* [REQUIREMENTS]
Quote the records below word for word, please, from the very first line through the one that contains "COL = scene.collection", and nothing beyond it.

* [DATA EXTRACT]
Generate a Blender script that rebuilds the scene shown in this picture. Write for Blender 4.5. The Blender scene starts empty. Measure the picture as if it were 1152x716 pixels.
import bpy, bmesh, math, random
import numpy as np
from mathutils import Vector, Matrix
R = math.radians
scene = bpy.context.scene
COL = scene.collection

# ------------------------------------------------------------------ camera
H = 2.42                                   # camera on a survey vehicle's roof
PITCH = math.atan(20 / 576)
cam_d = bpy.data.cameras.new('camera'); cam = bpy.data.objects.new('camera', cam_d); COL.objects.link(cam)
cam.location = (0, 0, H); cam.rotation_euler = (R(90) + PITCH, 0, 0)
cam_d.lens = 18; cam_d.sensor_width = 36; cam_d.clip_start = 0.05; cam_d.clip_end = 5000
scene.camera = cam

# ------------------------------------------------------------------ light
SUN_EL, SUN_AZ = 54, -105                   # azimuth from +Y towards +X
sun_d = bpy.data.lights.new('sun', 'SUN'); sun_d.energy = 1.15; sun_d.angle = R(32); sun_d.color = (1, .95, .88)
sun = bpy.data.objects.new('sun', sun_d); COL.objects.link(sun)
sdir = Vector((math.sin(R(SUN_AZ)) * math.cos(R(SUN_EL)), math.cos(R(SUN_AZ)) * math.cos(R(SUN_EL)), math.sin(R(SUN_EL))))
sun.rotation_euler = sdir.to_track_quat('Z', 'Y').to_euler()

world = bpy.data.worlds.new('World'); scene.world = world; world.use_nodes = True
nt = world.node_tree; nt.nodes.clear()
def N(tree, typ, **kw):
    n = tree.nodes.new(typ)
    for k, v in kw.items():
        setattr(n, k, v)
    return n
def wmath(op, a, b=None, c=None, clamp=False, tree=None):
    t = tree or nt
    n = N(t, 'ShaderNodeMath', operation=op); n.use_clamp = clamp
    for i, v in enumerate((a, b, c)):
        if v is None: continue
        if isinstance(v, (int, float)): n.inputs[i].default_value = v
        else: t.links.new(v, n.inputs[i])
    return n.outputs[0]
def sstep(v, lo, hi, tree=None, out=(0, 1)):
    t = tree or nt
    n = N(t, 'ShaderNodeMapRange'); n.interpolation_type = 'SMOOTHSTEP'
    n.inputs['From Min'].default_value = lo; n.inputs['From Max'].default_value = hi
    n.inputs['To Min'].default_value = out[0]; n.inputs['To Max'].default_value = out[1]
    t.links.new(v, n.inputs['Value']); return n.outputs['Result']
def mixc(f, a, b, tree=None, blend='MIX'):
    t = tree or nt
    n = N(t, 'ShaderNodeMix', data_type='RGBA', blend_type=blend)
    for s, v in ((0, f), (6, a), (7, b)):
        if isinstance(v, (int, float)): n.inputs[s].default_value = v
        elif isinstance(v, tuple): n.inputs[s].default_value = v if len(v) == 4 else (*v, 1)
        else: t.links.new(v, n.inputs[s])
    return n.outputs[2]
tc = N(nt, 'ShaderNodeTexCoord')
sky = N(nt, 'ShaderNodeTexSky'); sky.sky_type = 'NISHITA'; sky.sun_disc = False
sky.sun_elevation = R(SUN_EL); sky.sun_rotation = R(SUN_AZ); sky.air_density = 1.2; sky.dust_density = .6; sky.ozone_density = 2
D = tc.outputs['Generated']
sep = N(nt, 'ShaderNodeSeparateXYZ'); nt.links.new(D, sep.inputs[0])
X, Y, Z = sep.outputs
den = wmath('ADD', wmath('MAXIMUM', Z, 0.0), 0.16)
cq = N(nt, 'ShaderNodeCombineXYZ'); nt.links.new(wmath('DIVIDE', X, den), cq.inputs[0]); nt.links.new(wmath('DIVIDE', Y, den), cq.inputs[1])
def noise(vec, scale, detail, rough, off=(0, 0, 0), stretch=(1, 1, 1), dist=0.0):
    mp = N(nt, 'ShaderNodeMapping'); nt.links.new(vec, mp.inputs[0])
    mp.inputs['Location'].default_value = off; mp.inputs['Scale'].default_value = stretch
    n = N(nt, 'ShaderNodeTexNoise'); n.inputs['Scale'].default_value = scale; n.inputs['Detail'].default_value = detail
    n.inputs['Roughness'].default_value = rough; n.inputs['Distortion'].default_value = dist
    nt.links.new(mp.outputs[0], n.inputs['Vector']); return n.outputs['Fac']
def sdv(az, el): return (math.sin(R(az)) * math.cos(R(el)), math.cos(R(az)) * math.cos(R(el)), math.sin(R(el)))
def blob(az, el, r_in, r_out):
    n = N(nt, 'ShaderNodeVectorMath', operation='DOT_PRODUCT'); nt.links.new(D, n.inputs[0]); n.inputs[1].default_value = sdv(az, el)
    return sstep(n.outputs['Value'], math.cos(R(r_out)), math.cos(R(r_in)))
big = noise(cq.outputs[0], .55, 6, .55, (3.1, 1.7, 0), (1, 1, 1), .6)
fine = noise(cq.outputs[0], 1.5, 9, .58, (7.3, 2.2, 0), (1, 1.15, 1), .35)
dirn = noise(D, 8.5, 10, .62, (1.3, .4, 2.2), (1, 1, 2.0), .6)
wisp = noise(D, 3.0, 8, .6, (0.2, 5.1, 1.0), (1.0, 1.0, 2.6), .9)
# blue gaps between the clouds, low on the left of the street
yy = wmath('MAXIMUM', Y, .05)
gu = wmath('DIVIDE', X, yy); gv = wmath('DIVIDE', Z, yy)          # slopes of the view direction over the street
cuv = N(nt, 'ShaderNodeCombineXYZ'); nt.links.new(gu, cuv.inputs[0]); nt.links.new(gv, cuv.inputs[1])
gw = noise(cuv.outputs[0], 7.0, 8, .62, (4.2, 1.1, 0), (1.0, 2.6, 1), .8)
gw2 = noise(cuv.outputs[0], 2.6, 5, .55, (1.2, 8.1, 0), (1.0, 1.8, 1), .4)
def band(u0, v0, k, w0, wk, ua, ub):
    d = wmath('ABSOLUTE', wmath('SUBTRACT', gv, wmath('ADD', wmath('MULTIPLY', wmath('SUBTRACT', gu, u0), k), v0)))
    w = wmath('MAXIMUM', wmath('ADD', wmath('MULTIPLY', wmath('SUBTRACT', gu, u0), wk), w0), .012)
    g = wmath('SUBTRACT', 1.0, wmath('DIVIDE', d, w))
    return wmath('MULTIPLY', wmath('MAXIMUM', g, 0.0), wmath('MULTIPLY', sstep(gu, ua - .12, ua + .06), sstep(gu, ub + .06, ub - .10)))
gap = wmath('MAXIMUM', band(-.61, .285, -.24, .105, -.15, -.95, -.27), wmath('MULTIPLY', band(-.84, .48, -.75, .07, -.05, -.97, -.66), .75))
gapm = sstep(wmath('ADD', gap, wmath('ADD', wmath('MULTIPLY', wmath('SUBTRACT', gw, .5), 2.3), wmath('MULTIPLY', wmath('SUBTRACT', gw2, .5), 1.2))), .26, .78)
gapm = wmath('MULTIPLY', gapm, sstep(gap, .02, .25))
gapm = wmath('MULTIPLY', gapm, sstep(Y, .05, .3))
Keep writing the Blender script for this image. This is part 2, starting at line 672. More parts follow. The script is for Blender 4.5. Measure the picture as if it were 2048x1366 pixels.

* [THE OUTPUT]
Generate a Blender script that rebuilds the scene shown in this picture. Write for Blender 4.5. The Blender scene starts empty. Measure the picture as if it were 1152x716 pixels.
import bpy, bmesh, math, random
import numpy as np
from mathutils import Vector, Matrix
R = math.radians
scene = bpy.context.scene
COL = scene.collection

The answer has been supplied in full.